Before the immediate danger of the situation even has a chance to register, the train suddenly lurches backwards, throwing Drake from his seat and down towards the rocky abyss below. Frantically grabbing for anything that he can latch onto, he manages (at the last possible moment, of course) to reach out and grasp the train car's back guard rail.
Now, with nothing between Drake's feet and the ground hundreds of meters below the gameplay begins, and it's your job to scale back up the train and onto terra firma -- all the while dodging falling debris from both the cliff's edge and the train itself.
It's fantastic, edge-of-your-seat action -- and it's the game's training stage.
The heart-pounding opening scene sets the tone for what you can expect from Uncharted 2. Before you're through playing, you'll be leaping from collapsing buildings, scaling icy mountaintops, racing in cliff-side car chases, and generally swinging, climbing, punching, shooting, and just barely escaping all types of preposterously dangerous situations that'll have you reminding yourself to take a breath on more than one occasion. Uncharted 2 is a full-on action game, and it's action at its absolute best.
Although the pitch-perfect shooting, the vertigo-inducing cliff-scaling, and the huge action set pieces that not only look absolutely stunning, but are also shot with Spielberg-like skill, all make Uncharted 2 a game easily worth playing, they aren't the components that make Naughty Dog's latest game such an incredible experience. Uncharted 2 is so special because of the way that Naughty Dog has managed to fuse its cinematic and interactive characteristics together to make a complete gaming experience far beyond anything that has come before it.

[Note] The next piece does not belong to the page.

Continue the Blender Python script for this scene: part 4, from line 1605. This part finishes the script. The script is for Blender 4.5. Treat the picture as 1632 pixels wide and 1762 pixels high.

Without getting into spoilers, let me give you an idea of what I'm talking about: in one scene you'll be controlling Drake as he's running along an urban rooftop scrambling to escape a pursuing helicopter (all in a day's work for Drake). When making Drake take a running leap onto a hanging sign, the following pre-animated cut-scene shows the floor buckling under Drake's feet just as they leave the ground. Without skipping a beat, you're back in control, now hanging from the sign, trying to figure out just what to do next. While it may sound trite, these moments happen in virtually every scene of the game -- without tedious loads or hiccups -- and add immeasurably to your immersion in the experience.